Only the lines from the start of the data below through the line that contains "scene.camera = cam" are to be copied, exactly and without pictures.

Data lines —
--------
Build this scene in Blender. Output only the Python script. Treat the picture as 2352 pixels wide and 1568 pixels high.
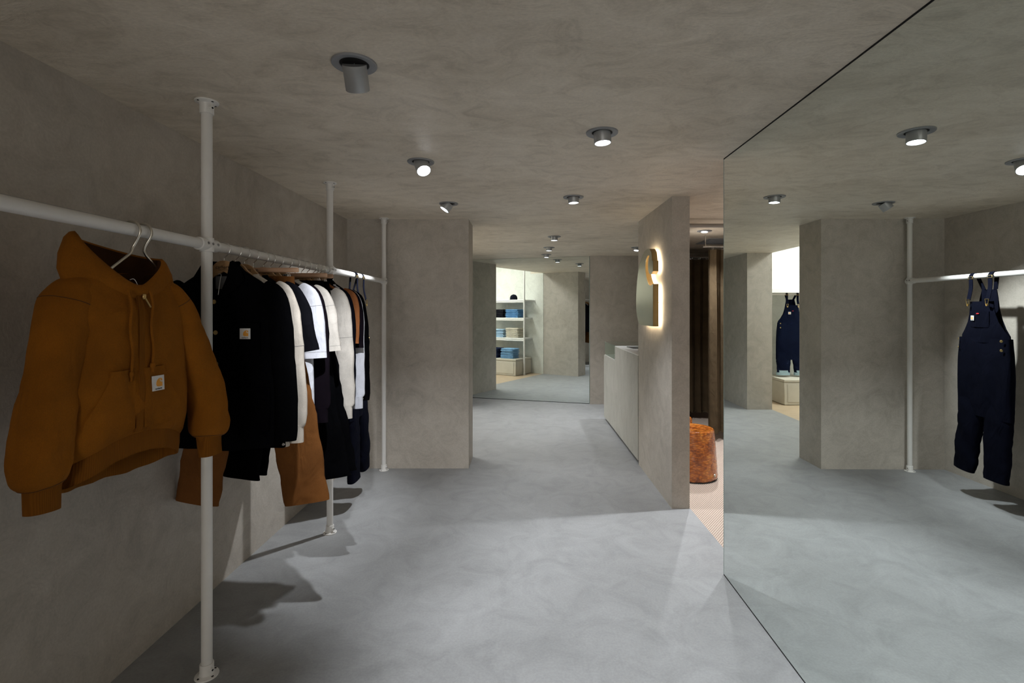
import bpy, bmesh, math, random
from mathutils import Vector, Matrix, noise

random.seed(7)
scene = bpy.context.scene
for o in list(bpy.data.objects):
    bpy.data.objects.remove(o)
PI = math.pi

# ------------------------------------------------------------------ camera
H = 2.4            # ceiling height
CAMZ = 1.529
FPX = 1150.0       # focal length in pixels of the 2352 px wide frame
cam_d = bpy.data.cameras.new('camera')
cam = bpy.data.objects.new('camera', cam_d)
scene.collection.objects.link(cam)
cam.location = (0, 0, CAMZ)
cam.rotation_euler = (PI / 2, 0, 0)
cam_d.sensor_width = 36.0
cam_d.lens = 36.0 * FPX / 2352
cam_d.shift_x = -24.0 / 2352
cam_d.shift_y = -73.0 / 2352
cam_d.clip_start = 0.02
scene.camera = cam

# ------------------------------------------------------------------ world, exposure
world = bpy.data.worlds.new('world')
scene.world = world
world.use_nodes = True
world.node_tree.nodes['Background'].inputs[0].default_value = (0.5, 0.55, 0.6, 1)
world.node_tree.nodes['Background'].inputs[1].default_value = 0.0
scene.view_settings.view_transform = 'Standard'
scene.view_settings.look = 'None'
scene.view_settings.gamma = 1.0
scene.view_settings.use_curve_mapping = False
scene.view_settings.exposure = 0.12
scene.cycles.max_bounces = 10
scene.cycles.diffuse_bounces = 4
scene.cycles.glossy_bounces = 6
scene.cycles.transparent_max_bounces = 12
scene.cycles.sample_clamp_indirect = 6.0
scene.cycles.use_adaptive_sampling = True
scene.cycles.adaptive_threshold = 0.06
scene.cycles.blur_glossy = 0.5

# strength of the lamps (W), used by the lamp builders below
POWER = {'rack': 104.0, 'aisle': 86.0, 'front': 50.0, 'far': 52.0, 'fitting': 120.0, 'room': 27.0, 'window': 74.0}
LAMP_COL = (0.96, 0.98, 1.0)

# ------------------------------------------------------------------ materials
MATS = {}

def new_mat(name):
    m = bpy.data.materials.new(name)
    m.use_nodes = True
    nt = m.node_tree
    b = nt.nodes['Principled BSDF']
    MATS[name] = m
    return m, nt, b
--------
Solved problem —
Build this scene in Blender. Output only the Python script. Treat the picture as 2352 pixels wide and 1568 pixels high.
import bpy, bmesh, math, random
from mathutils import Vector, Matrix, noise

random.seed(7)
scene = bpy.context.scene
for o in list(bpy.data.objects):
    bpy.data.objects.remove(o)
PI = math.pi

# ------------------------------------------------------------------ camera
H = 2.4            # ceiling height
CAMZ = 1.529
FPX = 1150.0       # focal length in pixels of the 2352 px wide frame
cam_d = bpy.data.cameras.new('camera')
cam = bpy.data.objects.new('camera', cam_d)
scene.collection.objects.link(cam)
cam.location = (0, 0, CAMZ)
cam.rotation_euler = (PI / 2, 0, 0)
cam_d.sensor_width = 36.0
cam_d.lens = 36.0 * FPX / 2352
cam_d.shift_x = -24.0 / 2352
cam_d.shift_y = -73.0 / 2352
cam_d.clip_start = 0.02
scene.camera = cam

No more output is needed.